Is it just the brain’s way of categorizing colors? Do the red and blue receptors both pick up violet frequencies?


It is too clear, and so it is hard to see.

WAG: violet light is very nearly an octave (twice the frequency, half the wavelength) of red light. So violet light will primarily stimulate the blue receptors in our eyes, but also stimulate the red receptors some by resonance. So violet light appears to us to be blue with a bit of red in it.

Most of this is educated guess but FWIW…

Basically your surmises are correct.

The light spectrum has a beginning and an end but our internal color spectrum is conceptually circular red -> orange -> yellow -> green -> blue -> violet -> red -> orange, etc., so we make a conceptual connection where no physical connection exists. If you can find a color map online or in a book it illustrates this point pretty well.

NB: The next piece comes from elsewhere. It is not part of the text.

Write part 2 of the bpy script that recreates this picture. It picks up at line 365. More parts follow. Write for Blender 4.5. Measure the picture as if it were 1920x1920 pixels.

Spectral violet falls outside the range of the red receptors but the color we call violet has red and blue components. It might be more accurate to call it “unsaturated magenta”. Again, reference to a color map will help.

I can see I’m continually referring to a color map – I’ll see if I can find one online.

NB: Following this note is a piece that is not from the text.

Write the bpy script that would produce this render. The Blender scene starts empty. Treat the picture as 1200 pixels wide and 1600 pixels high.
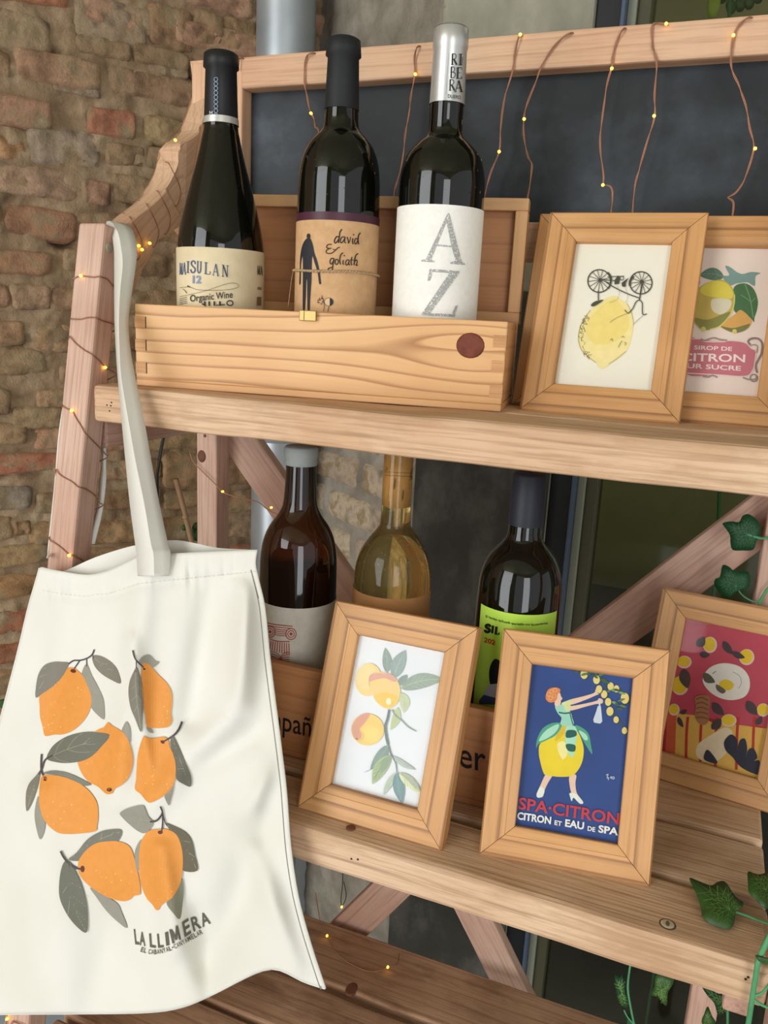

As far as the name of the color, purple or violet, I think that is largely a cultural thing. I always called it purple. When I was a kid I thought violet was just a hoity-toity word for purple. I guess technically purple is more reddish and violet is more blue. And I never knew what color indigo was (the I of ROYGBIV) until I found out years later that my “blue” jeans were dyed with indigo.

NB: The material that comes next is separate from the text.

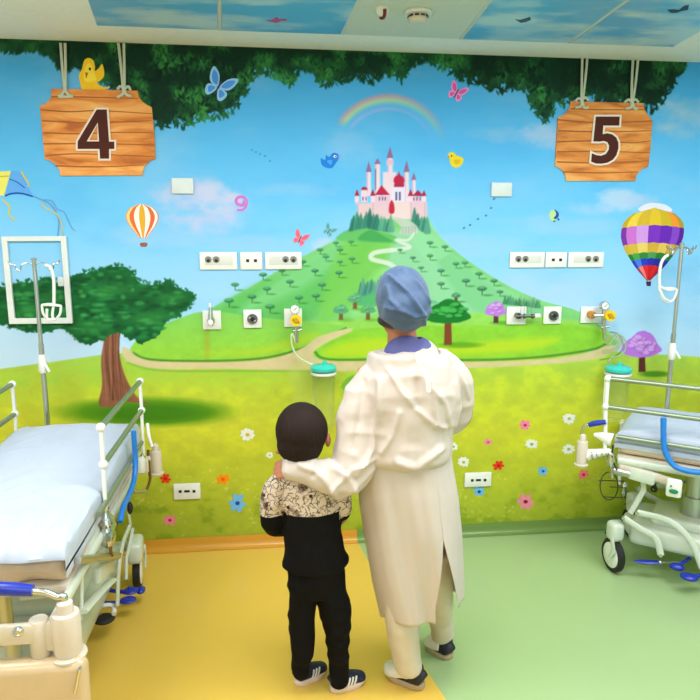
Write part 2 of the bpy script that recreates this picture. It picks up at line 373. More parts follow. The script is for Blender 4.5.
# path
pth = (214, 200, 150)
poly([(122, 348), (130, 350), (138, 357), (160, 361.5), (230, 362), (275, 358), (302, 348), (318, 337), (345, 329), (352, 331), (328, 342), (313, 354), (330, 361), (400, 361), (480, 362), (550, 359), (590, 352), (608, 345), (615, 348), (600, 358), (550, 364), (470, 368), (400, 368), (330, 372), (290, 371), (230, 369), (160, 369), (128, 362)], pth, 1.2, noise=0.04, seed=20)
line([(128, 363), (160, 370.5), (230, 371), (300, 371), (330, 373)], 2, (120, 180, 50), 0.7, 1.5)
line([(604, 352), (615, 350), (620, 342), (614, 336), (606, 340)], [5, 4], (176, 180, 130), 0.7, 1); line([(600, 360), (616, 356), (623, 346), (619, 335), (610, 332)], 1.3, (90, 120, 60), 0.7)
poly([(343, 390), (345, 380), (356, 374), (372, 372), (372, 396)], (126, 190, 60), 1.2)
line([(300, 372), (306, 400), (309, 440)], [22, 26], (196, 212, 110), 0.4, 6)
# small trees on the slopes
def mini(x, y, s=1.0):
    g = (44+random.randint(-8, 12), 118+random.randint(-10, 16), 70+random.randint(-6, 20))
    elp(x+4.5*s, y+5.2*s, 4.2*s, 0.9*s, (60, 140, 62), 1, 0.7); line([(x, y), (x+0.3, y+4.6*s)], 0.9*s, (70, 92, 60), 0.9, 0.6, False)
    elp(x, y-0.3*s, 4*s, 2.0*s, g, 0.8, 0.95); elp(x-0.5, y-1.2*s, 2.8*s, 1.0*s, (110, 178, 130), 1, 0.8)
for x, y, s in ((235, 285, 1), (263, 275, 1), (252, 297, 1.1), (267, 289, 1), (229, 301, 1.2), (270, 307, 1.2), (299, 298, 1.0), (290, 282, .95), (282, 271, .8), (320, 250, .8), (336, 243, .7), (351, 242, .7), (326, 257, .8), (315, 271, .9), (322, 285, 1), (339, 273, .9), (340, 250, .8), (352, 259, .8), (340, 262, .7), (316, 296, 1.0), (303, 262, .8), (296, 254, .6),
                (430, 243, .8), (430, 256, .8), (445, 247, .8), (413, 258, .7), (441, 271, .9), (456, 264, .8), (465, 263, .8), (466, 281, 1), (441, 284, .9), (479, 274, .9), (494, 281, .9), (456, 296, 1.1), (482, 289, 1.2), (421, 268, .7), (500, 292, .8), (400, 250, .6)): mini(x, y, s)
def bush_tree(x, y, rx, ry, trunk, c0, c1, tc=(110, 70, 50), sh=None):
    if sh: elp(x+rx*0.55, y+ry+trunk, rx*0.9, ry*0.16+0.8, sh, 2, 0.8)
    poly([(x-rx*0.09-1, y), (x+rx*0.09+1, y), (x+rx*0.12+1.3, y+ry+trunk), (x-rx*0.12-1.3, y+ry+trunk)], tc, 0.8, sm=False)
    poly([(x-rx, y+ry*0.5), (x-rx*0.9, y-ry*0.1), (x-rx*0.5, y-ry*0.6), (x, y-ry), (x+rx*0.5, y-ry*0.75), (x+rx*0.8, y-ry*0.1), (x+rx, y+ry*0.4), (x+rx*0.6, y+ry*0.75), (x, y+ry*0.9), (x-rx*0.6, y+ry*0.8)], c0, 0.9, wob=0.8, seed=int(x))
    for k in range(int(8+rx)):
        a = random.uniform(0, 2*PI); q = random.uniform(0, 0.7); bx, by = x+math.cos(a)*rx*q, y+math.sin(a)*ry*q-ry*0.1
        elp(bx+0.6, by+0.7, rx*0.2, ry*0.16, tuple(v*0.78 for v in c0), 1, 0.6); elp(bx, by, rx*0.17, ry*0.13, c1, 1, 0.75)
for x, y in ((341, 309), (368, 309), (355, 298)): bush_tree(x, y, 7.5, 5, 6, (88, 170, 120), (130, 200, 150), (120, 90, 60), (110, 180, 60))
bush_tree(456, 295, 4, 3, 4, (70, 150, 100), (120, 190, 140)); bush_tree(433, 306, 9, 6, 4, (110, 190, 140), (140, 210, 160))
bush_tree(448, 312, 23, 13, 20, (22, 120, 44), (78, 196, 90), (128, 66, 40), (90, 160, 30))
bush_tree(496, 309, 11, 8, 6, (190, 124, 226), (228, 178, 250), (90, 50, 60), (90, 160, 40))
elp(655, 374, 15, 3, (70, 136, 24), 2, 0.9)
bush_tree(642, 345, 19.5, 14, 13, (184, 118, 220), (226, 176, 248), (90, 44, 36), None)
# big tree on the left
elp(145, 412, 82, 14, (84, 146, 22), 6, 0.9); elp(150, 413, 55, 9, (56, 118, 20), 6, 0.7)
poly([(106, 322), (122, 322), (119, 342), (121, 362), (127, 380), (138, 398), (150, 404), (124, 402), (112, 407), (99, 405), (102, 385), (101, 360), (104, 340)], (142, 92, 66), 1, noise=0.12, seed=3)
for k in range(16):
    x = random.uniform(104, 121); line([(x, 330), (x-0.5+random.uniform(-1, 1), 362), (x+random.uniform(-1, 8), 400)], [0.8, 1.2], random.choice([(108, 62, 44), (170, 122, 92), (90, 50, 38)]), 0.5)
line([(118, 332), (124, 327), (138, 325)], [3, 1], (150, 100, 74))
CR = [(-30, 300), (-12, 290), (15, 284), (35, 280), (52, 279), (62, 286), (73, 276), (90, 271), (105, 268), (120, 266), (133, 271), (140, 282), (156, 284), (168, 280), (176, 287), (190, 292), (194, 300), (184, 312), (172, 318), (163, 328), (155, 338), (140, 343), (124, 336), (112, 334), (100, 342), (84, 344), (70, 334), (60, 329), (45, 333), (20, 331), (-5, 322), (-30, 316)]
poly(CR, (18, 92, 44), 1, wob=3, noise=0.2, seed=22)
dcr = closed(CR)
def inside(x, y): 
    return sdf(dcr, np.array([[x]], np.float32), np.array([[y]], np.float32))[0, 0] < -2
for k in range(420):
    x, y = random.uniform(-28, 193), random.uniform(268, 342)
    if not inside(x, y): continue
    t = random.random(); c = (8, 62, 34) if t < 0.4 else ((34, 130, 62) if t < 0.75 else (66, 164, 84))
    elp(x, y, random.uniform(2, 6), random.uniform(1.0, 2.4), c, 1.6, 0.6)
for k in range(260):
    i = random.randrange(len(dcr)); x, y = dcr[i]
    if y < 320: elp(x+random.uniform(-3, 3), y+random.uniform(-2.5, 2), random.uniform(1, 2.2), random.uniform(0.7, 1.2), (20, 100, 48), 0.8, 0.9, random.uniform(0, 3))
for x, y, rx, ry in ((90, 328, 20, 8), (35, 312, 22, 7), (150, 318, 22, 7), (110, 290, 25, 6), (60, 298, 15, 6), (170, 298, 12, 6)): elp(x, y, rx, ry, (66, 156, 72), 8, 0.4)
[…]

For an interesting discussion on categorization and color names check out Women, Fire and Dangerous Things by … um, I forgot the author. He references an interesting study on color names by a couple of other guys whose names I’ve forgotten. Isn’t that useful information.

I’ll go find that map and look up these guys names and get back to you.


That’ll do, pig. That’ll do.

The author of the book is George Lakoff. Still looking for the map…

Well, that was harder than I thought. The phrases “color map” and “color chart” have taken on new meaning in the HTML world.

It’s called a “CIE Chromaticity Diagram”. Here’s a reference: http://www.yorku.ca/faculty/academic/pkaiser/eye/ciediag1.htm

It’s impossible to render it accurately on a computer monitor. See the caveats associated with the diagram.

While we’re at it here are some links for Land’s retinex theory: http://www.livhope.ac.uk/lat/wwwlinks/psychokm/CAT5.HTM

Wow! I’m impressed by the complexity of my initial question! There’s always more to the story than meets the eye - so to speak!

Pluto, I’ve always heard it called a color wheel, and I never gave it much thought until now. I have seen detailed color wheels (maps). It’s almost a globe-like shape map where color varies longitudinally and shade and tin vary laterally, as I recall.

Thanks to everyone for their input!


The scary thing is that 90% of the people think they’re above average! - unknown

pluto can probably correct me if I get this wrong, but…

The normal color map you see is a hue/saturation or hue/value map, where the hue (color) varies around the circle, and either the saturation (“purity” of the color) or value (“brightness” of the color) decreases toward the center, making the center either white, or black, respectively.

This is more useful to artists than the CIEXYZ color map that pluto gave a link to, because it helps to know what color is opposite a give color, or 120 degrees away from a given color, etc. so you can easily find complementary colors.

There are a few problems with the color wheel, but probably the most significant one is that the arrangement is based on subjective measurements, but the CIEXYZ scale uses standard illumination, and standard functions to simulate the response of our retinas.

Oh, and more cool stuff about the retinex theory: It very nicely explains why we percieve light to be white both outside in the sun, and inside with florescent lights (unlike cameras, where outdoor film makes everything under florescents look horrid). The theory is that if the lights are bright enough, and almost white, we take the brightest spot in our visual field, call it white, and compare everything to that.